BEGIN Data provided

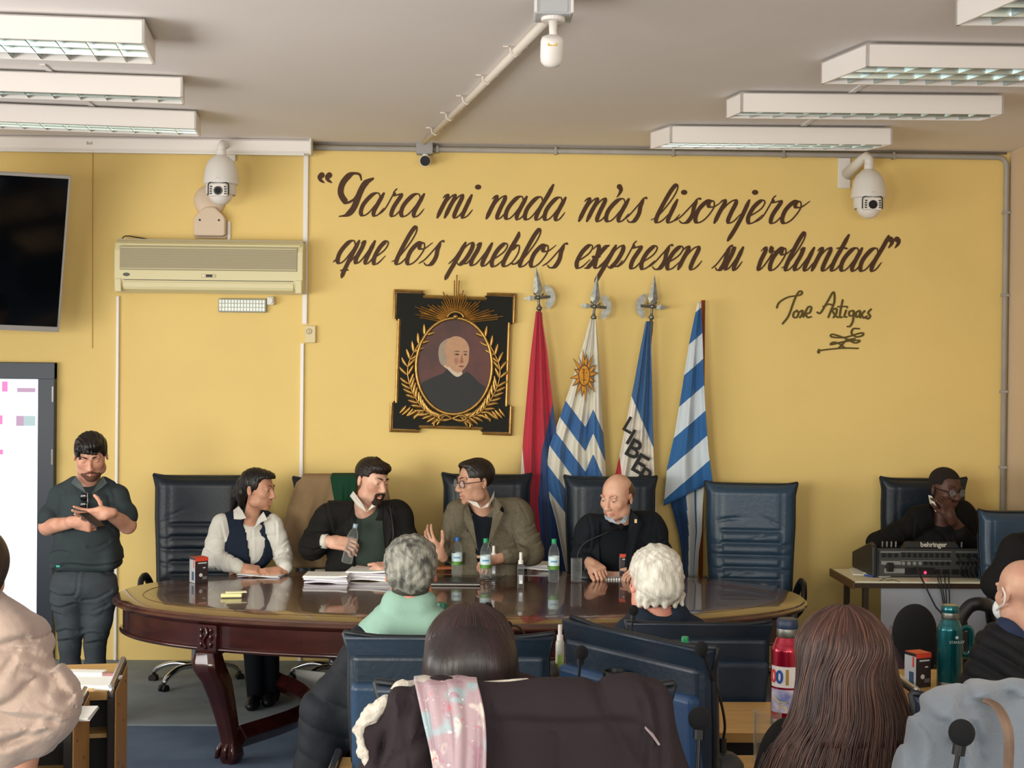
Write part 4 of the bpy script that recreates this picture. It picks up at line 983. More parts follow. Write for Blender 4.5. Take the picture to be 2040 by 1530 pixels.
m = MB(); m.prism3([(-wm / 2, -.22, 0), (-wm / 2, -.2, .19), (-wm / 2, .25, .1), (-wm / 2, .25, 0)], (wm, 0, 0)); m.build('body', M_mixg, t, bevel=.006)
for sx in (-1, 1):
    m = MB(); m.prism3([(sx * wm / 2, -.235, -.0), (sx * wm / 2, -.225, .205), (sx * wm / 2, -.16, .225), (sx * wm / 2, .27, .11), (sx * wm / 2, .27, 0)], (sx * .035, 0, 0)); m.build('side_cheek', M_mix, t, bevel=.012, seg=3)
m = MB(); m.hexa([(-.19, -.2, .19), (.19, -.2, .19), (.19, -.1, .17), (-.19, -.1, .17), (-.16, -.19, .235), (.16, -.19, .235), (.16, -.11, .225), (-.16, -.11, .225)]); m.build('meter_bridge', M_mix, t, bevel=.006)
text_mesh('brand_print', 'behringer', .045, frame((.01, -.2, .214), (1, 0, 0), (0, -1, .25)), mat('silver_print', 'C9C2B4', .4, emit=.0), t, bold=.001)
m = MB(); m.box((0, -.224, .095), (wm * .97, .01, .17)); m.build('rear_plate', mat('rear_plate', '4A4D4C', .4, .4), t)
def bx(c, dd, mm, nm='socket', bev=0): return MB().box(c, dd).build(nm, mm, t, bevel=bev)
M_sil = mat('socket_silver', 'A7AAA8', .35, .6)
for (xa_, xb_, zz_) in ((-.35, .12, .172), (.15, .34, .172), (-.35, .12, .112), (-.35, -.22, .165)): bx(((xa_ + xb_) / 2, -.232, zz_), (xb_ - xa_, .004, .004), M_sil, 'rule')
for i in range(9): bx((-.2 + i * .037, -.232, .148), (.026, .006, .028), M_black, 'socket', .004)
for i in range(9):
    MB().cyl((-.2 + i * .037, -.23, .095), (-.2 + i * .037, -.2375, .095), .0125, 12).build('jack', M_black if i > 3 else M_sil, t)
for i in range(3): bx((-.33 + i * .04, -.232, .148), (.028, .006, .028), M_black, 'socket', .004)
for i in range(10): MB().cyl((.16 + (i % 5) * .037, -.23, .15 - (i // 5) * .05), (.16 + (i % 5) * .037, -.243, .15 - (i // 5) * .05), .013, 12).build('jack', M_black, t)
for i in range(6): MB().tube(catmull([(.16 + i * .03, -.24, .14 - (i % 2) * .04), (.165 + i * .03, -.29, .1), (.17 + i * .032, -.27, .04), (.2 + i * .03, -.24, .012)], 4), .006, 6).build('patch_cable', M_black, t, smooth=True)
for i in range(4): bx((.02 + i * .062, -.232, .04), (.05, .006, .034), M_black, 'port', .003)
bx((-.09, -.232, .045), (.2, .005, .045), M_black, 'panel'); bx((-.28, -.232, .1), (.13, .004, .03), M_sil, 'label_plate'); bx((-.25, -.232, .045), (.15, .004, .03), M_sil, 'label_plate')
MB().box((-.29, -.24, .07), (.045, .03, .06)).build('power_plug', M_black, t, bevel=.006)
MB().sph((-.055, -.237, .035), .009, 10, 8).build('red_led', mat('red_led_bright', 'FF2040', emit=6), t)
for k, (xx, zz_) in enumerate([(-.31 + .03 * i, 0) for i in range(4)] + [(.22, 0)]): MB().cyl((xx, -.13, .19), (xx, -.135, .225), .006, 8).build('knob', M_sil, t)
# cables down from the mixer
ym = t.location.y - .25
def cable(name, pts, r, label, m=None):
    o0 = Vector(pts[-1]); o = MB().tube([Vector(p) for p in catmull(pts, 8)], r, 8).build(name, m or M_black, smooth=True, origin=o0); return tag(o, label, 'cable', 'black cables hanging from the audio mixer')
cable('cable', [at(1826, 1130, ym), at(1834, 1148, y0 - .02), at(1862, 1205, y0 - .1), at(1880, 1235, y0 - .12), at(1890, 1330, y0 - .14)], .006, 'thick black power cable hanging down from mixer, leftmost of its cables')
for i, (a_, b__) in enumerate(((1867, 1880), (1872, 1883), (1881, 1886), (1889, 1892))):
    cable('cable', [at(a_, 1140, ym), at(a_ + 1, 1150, y0 - .02), at(b__, 1210, y0 - .05), at(b__ + 2, 1330, y0 - .06)], .004, 'thin black cable hanging from mixer, number %d from the left in its bundle' % (i + 1) if 0 else ['thin black cable, leftmost of the four beneath the red light', 'thin black cable, second of the four beneath the red light', 'thin black cable, third of the four beneath the red light', 'thin black cable, rightmost of the four beneath the mixer light'][i])
p = onz(1728, 1140, ZS)
t = thing('paper_sheet', (p.x, p.y, ZS), 'white papers lying on the mixer table at left of the mixer', 'paper', None, -.2)
MB().box((0, 0, .002), (.21, .297, .004)).build('sheet', mat('paper', 'EFF0EC', .7), t); MB().box((.08, -.12, .006), (.15, .21, .003), rz=.5).build('sheet', mat('paper', 'EFF0EC', .7), t)
a = onz(1722, 1146, ZS + .01); b = onz(1740, 1148, ZS + .01)
o = MB().cyl(a, b, .006, 8).build('pen', mat('blue_plastic', '2A4A9A', .4), origin=a); tag(o, 'blue pen lying on the papers beside the mixer', 'pen')
MB().tube([onz(x_, y_, ZS + .008) for x_, y_ in ((1752, 1158), (1762, 1152), (1768, 1156), (1780, 1155), (1792, 1159))], .002, 5).build('thin_wire', M_black, origin=onz(1752, 1158, ZS + .004)); tag(bpy.data.objects['thin_wire'], 'thin loose wire at front edge of mixer table', 'wire')
# cupboard in the corner
p = at(1958, 1070, 9.95)
t = thing('corner_cupboard', (min(p.x + .1, XR - .2), 9.97, 0), 'low beige cupboard in the right corner behind the mixer', 'cupboard')
M_cup = mat('cupboard_beige', 'A89A72', .5)
MB().box((0, 0, .47), (.36, .3, .94)).build('body', M_cup, t, bevel=.004); MB().box((0, 0, at(1960, 1058, 9.95).z - .012), (.38, .32, .024)).build('top', M_cup, t, bevel=.004)

# ================================================================ things on the oval table
def thin(name, c, base=.06, edge=.75, rough=.04):
    m = mat(name, c, rough); nt = m.node_tree; b = nt.nodes['Principled BSDF']; lw = nt.nodes.new('ShaderNodeLayerWeight'); lw.inputs[0].default_value = .35
    mr = nt.nodes.new('ShaderNodeMapRange'); mr.inputs[3].default_value = base; mr.inputs[4].default_value = edge; pw_ = nt.nodes.new('ShaderNodeMath'); pw_.operation = 'POWER'; pw_.inputs[1].default_value = 3.5; lw.inputs[0].default_value = .5; nt.links.new(lw.outputs['Facing'], pw_.inputs[0]); nt.links.new(pw_.outputs[0], mr.inputs[0]); nt.links.new(mr.outputs[0], b.inputs['Alpha']); return m
M_glass = thin('clear_glass', 'D8DEDC', .03, .8); M_pet = thin('clear_bottle', 'D6E0DE', .05, .85, .08)
M_water = thin('water', 'DCE6E6', .02, .22, .02); thin('thin_glass', 'DDE4E6', .10, .3)
M_paper = mat('paper', 'EFF0EC', .7); M_paper2 = mat('paper_edge', 'C9C5D2', .8)
def glass(px, py, h, r, label, Z=ZT, water=0.0, Y=None):
    p = onz(px, py, Z) if Y is None else Vector((at(px, py, Y).x, Y, Z))
    t = thing('drinking_glass', p, label, 'glass', 'straight clear drinking glasses')
    m = MB(); m.lathe([(.0005, .004), (r * .9, .004), (r * .96, .01), (r, h), (r - .0022, h), (r * .93 - .002, .014), (.0005, .014)], n=28, cap=False); m.build('glass_body', M_glass, t, smooth=True)
    if water: m = MB(); m.lathe([(.0005, .0145), (r * .9 - .002, .0145), (r * .93 - .0012, water), (.0005, water)], n=24); m.build('water', M_water, t, smooth=True)
    return t
def bottle(px, py, h, cap, label, Z=ZT, lab=True, M4=None, loc=None):
    p = onz(px, py, Z) if loc is None else Vector(loc)
    t = thing('water_bottle', p, label, 'bottle', 'small plastic water bottles on the table')
    r = .0345; k = h / .25
    prof = [(.0005, .006), (.02, .001), (.03, .003), (r, .014), (r, .03), (r - .002, .036), (r, .042), (r - .002, .05), (r, .056), (r - .002, .064), (r, .07), (r, .155), (r * .95, .175), (r * .72, .2), (r * .45, .215), (.0135, .222), (.0135, .24), (.0005, .24)]
    m = MB(); m.lathe([(a, z * k) for a, z in prof], n=28, cap=False); m.build('bottle_body', M_pet, t, smooth=True)
    m = MB(); m.lathe([(.0005, .008 * k), (r - .004, .012 * k), (r - .003, .15 * k), (r * .9 - .003, .17 * k), (.0005, .17 * k)], n=24, cap=False); m.build('water', M_water, t, smooth=True)
    MB().lathe([(.0145, .226 * k), (.0155, .228 * k), (.0155, .248 * k), (.014, .25 * k), (.0005, .25 * k)], n=20).build('cap', cap, t)
    MB().lathe([(.0165, .221 * k), (.0165, .2235 * k)], n=20).build('neck_ring', M_pet, t)
    if lab:
        m = MB(); m.lathe([(r + .0006, .078 * k), (r + .0006, .15 * k)], n=28, cap=False); m.build('label', mat('label_pale_blue', 'CFE4EA', .4), t, smooth=True)
        m = MB(); m.lathe([(r + .001, .076 * k), (r + .001, .092 * k), (r + .001, .098 * k)], n=28, cap=False); m.build('label_band', mat('label_green', '5E9A3C', .4, var=.4, vscale=60), t, smooth=True)
        m = MB(); m.add([(math.sin(a) * (r + .0014), -math.cos(a) * (r + .0014), z * k) for z in (.118, .128) for a in np.linspace(-.6, .6, 7)], [(i, i + 1, i + 8, i + 7) for i in range(6)]); m.build('label_print', mat('label_blue', '5A9CC8', .4), t)
    return t
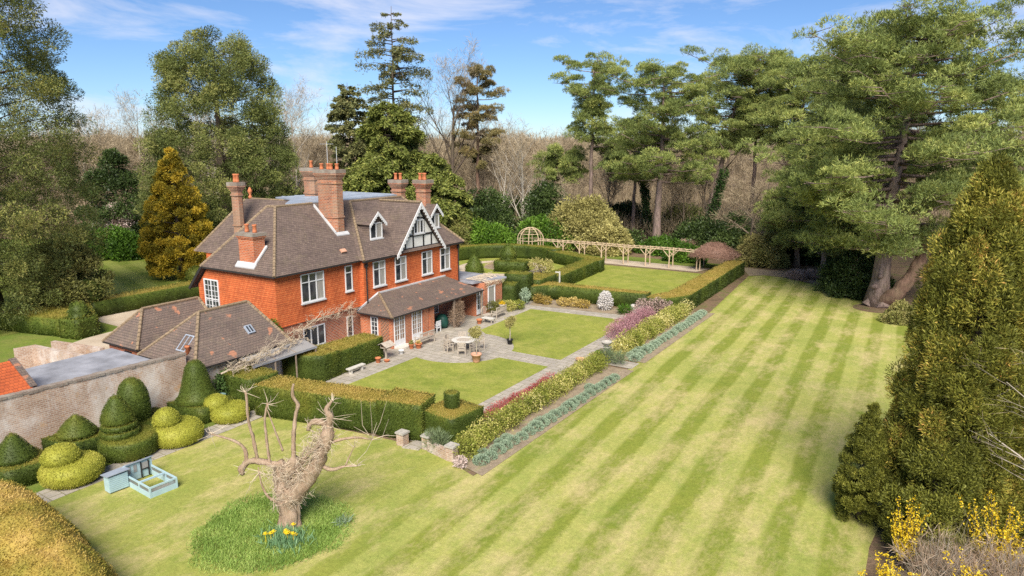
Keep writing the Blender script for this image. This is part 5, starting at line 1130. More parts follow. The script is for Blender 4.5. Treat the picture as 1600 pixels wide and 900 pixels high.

END Data provided

Using the entries above, find all lines with "pixels". Copy them.

Write part 4 of the bpy script that recreates this picture. It picks up at line 983. More parts follow. Write for Blender 4.5. Take the picture to be 2040 by 1530 pixels.
Keep writing the Blender script for this image. This is part 5, starting at line 1130. More parts follow. The script is for Blender 4.5. Treat the picture as 1600 pixels wide and 900 pixels high.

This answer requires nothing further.